Include in the output exactly the lines from the opening of the data through the line containing "m.build('pane', M['dark'], wn)", and nothing more.

-- Start SUPPLIED INFORMATION --

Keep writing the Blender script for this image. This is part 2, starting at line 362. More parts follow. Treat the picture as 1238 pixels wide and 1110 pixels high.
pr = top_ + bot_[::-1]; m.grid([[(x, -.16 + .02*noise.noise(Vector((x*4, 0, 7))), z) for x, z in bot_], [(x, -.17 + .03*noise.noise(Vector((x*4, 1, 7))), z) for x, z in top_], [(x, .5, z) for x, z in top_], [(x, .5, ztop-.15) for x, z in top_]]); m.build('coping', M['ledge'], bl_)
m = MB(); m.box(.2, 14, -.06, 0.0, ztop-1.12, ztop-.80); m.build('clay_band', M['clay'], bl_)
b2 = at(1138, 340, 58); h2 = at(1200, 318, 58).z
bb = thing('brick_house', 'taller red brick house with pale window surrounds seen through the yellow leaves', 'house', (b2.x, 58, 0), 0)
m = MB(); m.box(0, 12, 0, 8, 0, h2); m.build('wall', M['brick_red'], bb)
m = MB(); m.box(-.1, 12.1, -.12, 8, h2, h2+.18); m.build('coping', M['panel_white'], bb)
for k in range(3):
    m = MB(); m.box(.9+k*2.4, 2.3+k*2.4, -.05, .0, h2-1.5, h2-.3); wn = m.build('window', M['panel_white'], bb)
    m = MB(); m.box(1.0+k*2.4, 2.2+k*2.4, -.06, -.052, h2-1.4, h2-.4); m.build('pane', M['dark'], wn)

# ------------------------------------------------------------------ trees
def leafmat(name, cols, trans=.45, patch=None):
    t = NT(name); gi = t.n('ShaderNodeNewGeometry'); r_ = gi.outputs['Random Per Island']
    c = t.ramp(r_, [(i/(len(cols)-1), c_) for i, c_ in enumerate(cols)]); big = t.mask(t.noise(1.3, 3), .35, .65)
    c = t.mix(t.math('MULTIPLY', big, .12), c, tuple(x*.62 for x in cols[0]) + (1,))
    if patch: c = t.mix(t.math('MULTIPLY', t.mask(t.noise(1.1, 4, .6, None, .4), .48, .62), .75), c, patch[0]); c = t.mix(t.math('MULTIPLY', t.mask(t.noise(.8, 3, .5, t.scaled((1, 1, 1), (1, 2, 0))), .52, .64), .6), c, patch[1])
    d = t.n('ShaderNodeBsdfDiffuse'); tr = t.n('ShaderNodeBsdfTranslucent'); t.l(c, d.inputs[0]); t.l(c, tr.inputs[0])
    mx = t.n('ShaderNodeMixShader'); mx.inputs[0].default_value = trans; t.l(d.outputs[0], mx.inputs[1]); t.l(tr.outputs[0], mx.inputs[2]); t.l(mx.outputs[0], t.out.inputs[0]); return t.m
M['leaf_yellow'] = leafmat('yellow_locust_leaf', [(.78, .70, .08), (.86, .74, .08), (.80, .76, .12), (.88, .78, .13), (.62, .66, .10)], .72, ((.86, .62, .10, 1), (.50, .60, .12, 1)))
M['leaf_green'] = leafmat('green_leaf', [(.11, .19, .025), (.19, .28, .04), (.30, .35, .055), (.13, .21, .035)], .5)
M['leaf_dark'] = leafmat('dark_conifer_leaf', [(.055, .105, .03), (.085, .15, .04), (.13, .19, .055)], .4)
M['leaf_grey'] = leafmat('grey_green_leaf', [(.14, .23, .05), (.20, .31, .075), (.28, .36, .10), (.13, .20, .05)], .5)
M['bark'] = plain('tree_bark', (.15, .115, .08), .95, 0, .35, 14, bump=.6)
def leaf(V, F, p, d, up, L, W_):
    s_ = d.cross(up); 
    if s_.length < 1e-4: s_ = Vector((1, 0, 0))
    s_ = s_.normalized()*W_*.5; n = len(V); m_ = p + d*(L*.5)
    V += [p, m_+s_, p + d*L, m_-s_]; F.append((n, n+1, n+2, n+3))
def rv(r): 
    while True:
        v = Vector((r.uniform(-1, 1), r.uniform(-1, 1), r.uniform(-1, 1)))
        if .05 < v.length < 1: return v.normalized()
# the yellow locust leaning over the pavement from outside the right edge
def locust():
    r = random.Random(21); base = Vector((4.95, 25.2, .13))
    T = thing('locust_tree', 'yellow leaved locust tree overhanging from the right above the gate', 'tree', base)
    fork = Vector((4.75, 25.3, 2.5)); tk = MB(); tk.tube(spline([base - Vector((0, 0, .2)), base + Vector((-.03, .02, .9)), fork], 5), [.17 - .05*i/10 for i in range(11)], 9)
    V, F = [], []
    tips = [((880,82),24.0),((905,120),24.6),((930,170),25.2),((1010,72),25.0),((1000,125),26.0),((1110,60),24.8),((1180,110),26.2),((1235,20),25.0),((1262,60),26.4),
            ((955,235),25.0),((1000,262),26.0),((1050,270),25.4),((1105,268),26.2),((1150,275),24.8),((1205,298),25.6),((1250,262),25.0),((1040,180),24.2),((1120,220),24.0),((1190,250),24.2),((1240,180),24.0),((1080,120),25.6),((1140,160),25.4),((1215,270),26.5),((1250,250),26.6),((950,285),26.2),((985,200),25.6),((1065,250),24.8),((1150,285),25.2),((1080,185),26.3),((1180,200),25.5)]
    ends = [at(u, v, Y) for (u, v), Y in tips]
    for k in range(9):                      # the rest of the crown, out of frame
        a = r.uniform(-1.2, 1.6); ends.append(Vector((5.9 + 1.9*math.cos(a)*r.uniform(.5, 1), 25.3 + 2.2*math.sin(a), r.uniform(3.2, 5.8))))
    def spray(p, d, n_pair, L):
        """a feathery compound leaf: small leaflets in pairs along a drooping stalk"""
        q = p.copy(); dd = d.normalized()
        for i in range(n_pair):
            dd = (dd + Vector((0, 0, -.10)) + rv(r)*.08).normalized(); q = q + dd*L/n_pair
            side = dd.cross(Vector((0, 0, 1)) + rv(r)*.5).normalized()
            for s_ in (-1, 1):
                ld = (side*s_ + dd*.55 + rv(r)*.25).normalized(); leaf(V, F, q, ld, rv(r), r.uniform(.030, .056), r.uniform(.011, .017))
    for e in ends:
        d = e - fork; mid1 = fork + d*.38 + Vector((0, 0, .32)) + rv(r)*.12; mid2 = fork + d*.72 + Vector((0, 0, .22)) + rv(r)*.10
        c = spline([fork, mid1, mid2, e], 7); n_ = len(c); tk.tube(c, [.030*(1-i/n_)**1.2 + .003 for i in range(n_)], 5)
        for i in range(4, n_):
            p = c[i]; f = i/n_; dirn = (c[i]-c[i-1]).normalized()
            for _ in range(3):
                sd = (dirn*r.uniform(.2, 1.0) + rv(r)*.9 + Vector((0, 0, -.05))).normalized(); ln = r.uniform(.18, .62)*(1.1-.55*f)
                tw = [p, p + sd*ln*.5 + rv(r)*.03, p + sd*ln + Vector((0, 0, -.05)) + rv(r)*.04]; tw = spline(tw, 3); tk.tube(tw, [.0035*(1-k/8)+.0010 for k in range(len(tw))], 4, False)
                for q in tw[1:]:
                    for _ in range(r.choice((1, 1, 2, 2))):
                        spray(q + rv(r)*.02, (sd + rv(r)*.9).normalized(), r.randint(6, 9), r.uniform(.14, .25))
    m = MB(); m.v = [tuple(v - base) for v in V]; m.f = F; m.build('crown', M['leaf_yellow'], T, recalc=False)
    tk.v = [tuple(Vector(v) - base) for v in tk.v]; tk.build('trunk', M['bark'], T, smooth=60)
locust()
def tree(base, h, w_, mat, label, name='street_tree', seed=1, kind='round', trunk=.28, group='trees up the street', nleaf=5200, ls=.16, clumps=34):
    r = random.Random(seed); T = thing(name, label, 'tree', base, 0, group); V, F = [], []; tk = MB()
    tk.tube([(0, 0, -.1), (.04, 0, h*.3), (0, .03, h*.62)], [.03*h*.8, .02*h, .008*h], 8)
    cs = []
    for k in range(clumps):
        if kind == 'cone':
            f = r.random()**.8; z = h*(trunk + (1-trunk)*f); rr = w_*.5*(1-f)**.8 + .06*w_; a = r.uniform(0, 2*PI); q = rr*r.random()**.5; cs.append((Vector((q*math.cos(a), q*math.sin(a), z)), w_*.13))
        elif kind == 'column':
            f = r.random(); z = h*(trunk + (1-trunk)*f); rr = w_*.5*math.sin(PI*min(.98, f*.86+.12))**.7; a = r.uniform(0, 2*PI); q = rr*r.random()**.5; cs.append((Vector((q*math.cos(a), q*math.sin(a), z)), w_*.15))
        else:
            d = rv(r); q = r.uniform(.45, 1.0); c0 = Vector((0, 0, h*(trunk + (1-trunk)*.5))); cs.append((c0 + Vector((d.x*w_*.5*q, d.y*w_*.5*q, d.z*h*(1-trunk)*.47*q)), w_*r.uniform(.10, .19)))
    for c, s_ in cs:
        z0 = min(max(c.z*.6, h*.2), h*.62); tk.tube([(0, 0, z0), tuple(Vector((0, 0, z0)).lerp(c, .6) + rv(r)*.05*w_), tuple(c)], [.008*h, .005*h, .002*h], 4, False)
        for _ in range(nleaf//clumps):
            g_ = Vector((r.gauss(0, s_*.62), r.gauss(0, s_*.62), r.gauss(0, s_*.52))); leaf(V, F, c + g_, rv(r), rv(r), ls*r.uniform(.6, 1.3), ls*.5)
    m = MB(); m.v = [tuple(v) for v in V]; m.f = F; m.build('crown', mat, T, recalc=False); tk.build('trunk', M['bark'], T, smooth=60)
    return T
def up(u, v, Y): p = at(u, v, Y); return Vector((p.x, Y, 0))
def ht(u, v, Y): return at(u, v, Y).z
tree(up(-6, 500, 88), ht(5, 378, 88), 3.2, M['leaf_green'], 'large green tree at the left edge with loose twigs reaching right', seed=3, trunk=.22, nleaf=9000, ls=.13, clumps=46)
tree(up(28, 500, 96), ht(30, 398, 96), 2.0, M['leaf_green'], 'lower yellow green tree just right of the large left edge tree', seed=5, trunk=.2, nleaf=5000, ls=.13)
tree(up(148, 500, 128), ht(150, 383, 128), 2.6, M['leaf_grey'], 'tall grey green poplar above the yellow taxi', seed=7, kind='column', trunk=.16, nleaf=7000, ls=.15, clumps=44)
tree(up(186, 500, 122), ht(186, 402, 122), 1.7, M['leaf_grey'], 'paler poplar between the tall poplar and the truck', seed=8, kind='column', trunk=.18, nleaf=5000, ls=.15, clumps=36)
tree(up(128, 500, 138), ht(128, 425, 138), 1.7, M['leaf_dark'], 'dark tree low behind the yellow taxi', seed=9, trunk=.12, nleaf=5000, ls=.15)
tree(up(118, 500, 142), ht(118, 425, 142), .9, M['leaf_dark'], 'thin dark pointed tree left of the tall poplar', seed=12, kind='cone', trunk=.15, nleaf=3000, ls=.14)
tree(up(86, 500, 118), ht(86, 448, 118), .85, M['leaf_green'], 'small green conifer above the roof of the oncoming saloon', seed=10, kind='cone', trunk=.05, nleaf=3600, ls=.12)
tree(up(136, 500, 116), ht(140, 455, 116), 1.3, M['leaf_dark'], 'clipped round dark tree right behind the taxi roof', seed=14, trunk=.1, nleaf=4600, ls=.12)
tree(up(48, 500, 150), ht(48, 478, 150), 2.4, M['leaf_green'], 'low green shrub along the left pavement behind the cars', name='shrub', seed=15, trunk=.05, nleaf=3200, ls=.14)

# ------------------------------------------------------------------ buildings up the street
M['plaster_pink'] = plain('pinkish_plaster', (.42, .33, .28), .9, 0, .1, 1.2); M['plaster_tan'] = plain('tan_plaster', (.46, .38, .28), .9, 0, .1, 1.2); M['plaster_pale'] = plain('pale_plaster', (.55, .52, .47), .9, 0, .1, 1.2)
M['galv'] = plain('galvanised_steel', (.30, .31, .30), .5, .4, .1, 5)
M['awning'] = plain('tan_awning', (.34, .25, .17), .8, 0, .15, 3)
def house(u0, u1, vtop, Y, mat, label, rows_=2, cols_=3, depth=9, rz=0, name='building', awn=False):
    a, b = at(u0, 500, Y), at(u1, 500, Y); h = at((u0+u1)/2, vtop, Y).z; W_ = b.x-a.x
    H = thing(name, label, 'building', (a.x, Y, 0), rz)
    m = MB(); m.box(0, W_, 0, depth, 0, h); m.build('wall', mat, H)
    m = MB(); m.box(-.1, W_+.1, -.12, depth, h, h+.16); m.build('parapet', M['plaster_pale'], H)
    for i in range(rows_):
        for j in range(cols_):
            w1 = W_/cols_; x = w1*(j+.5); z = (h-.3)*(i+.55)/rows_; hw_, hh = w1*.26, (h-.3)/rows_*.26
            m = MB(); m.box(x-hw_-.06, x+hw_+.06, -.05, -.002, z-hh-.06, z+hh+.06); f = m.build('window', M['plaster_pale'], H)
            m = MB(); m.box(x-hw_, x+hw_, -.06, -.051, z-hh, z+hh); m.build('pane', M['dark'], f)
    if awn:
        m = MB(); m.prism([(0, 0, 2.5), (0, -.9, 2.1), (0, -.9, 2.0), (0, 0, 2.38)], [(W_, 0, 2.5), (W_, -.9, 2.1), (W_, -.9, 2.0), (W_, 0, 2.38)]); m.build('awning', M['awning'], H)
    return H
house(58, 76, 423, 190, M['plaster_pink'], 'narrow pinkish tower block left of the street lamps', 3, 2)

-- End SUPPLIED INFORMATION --

- _CORRECT ANSWER_
Keep writing the Blender script for this image. This is part 2, starting at line 362. More parts follow. Treat the picture as 1238 pixels wide and 1110 pixels high.
pr = top_ + bot_[::-1]; m.grid([[(x, -.16 + .02*noise.noise(Vector((x*4, 0, 7))), z) for x, z in bot_], [(x, -.17 + .03*noise.noise(Vector((x*4, 1, 7))), z) for x, z in top_], [(x, .5, z) for x, z in top_], [(x, .5, ztop-.15) for x, z in top_]]); m.build('coping', M['ledge'], bl_)
m = MB(); m.box(.2, 14, -.06, 0.0, ztop-1.12, ztop-.80); m.build('clay_band', M['clay'], bl_)
b2 = at(1138, 340, 58); h2 = at(1200, 318, 58).z
bb = thing('brick_house', 'taller red brick house with pale window surrounds seen through the yellow leaves', 'house', (b2.x, 58, 0), 0)
m = MB(); m.box(0, 12, 0, 8, 0, h2); m.build('wall', M['brick_red'], bb)
m = MB(); m.box(-.1, 12.1, -.12, 8, h2, h2+.18); m.build('coping', M['panel_white'], bb)
for k in range(3):
    m = MB(); m.box(.9+k*2.4, 2.3+k*2.4, -.05, .0, h2-1.5, h2-.3); wn = m.build('window', M['panel_white'], bb)
    m = MB(); m.box(1.0+k*2.4, 2.2+k*2.4, -.06, -.052, h2-1.4, h2-.4); m.build('pane', M['dark'], wn)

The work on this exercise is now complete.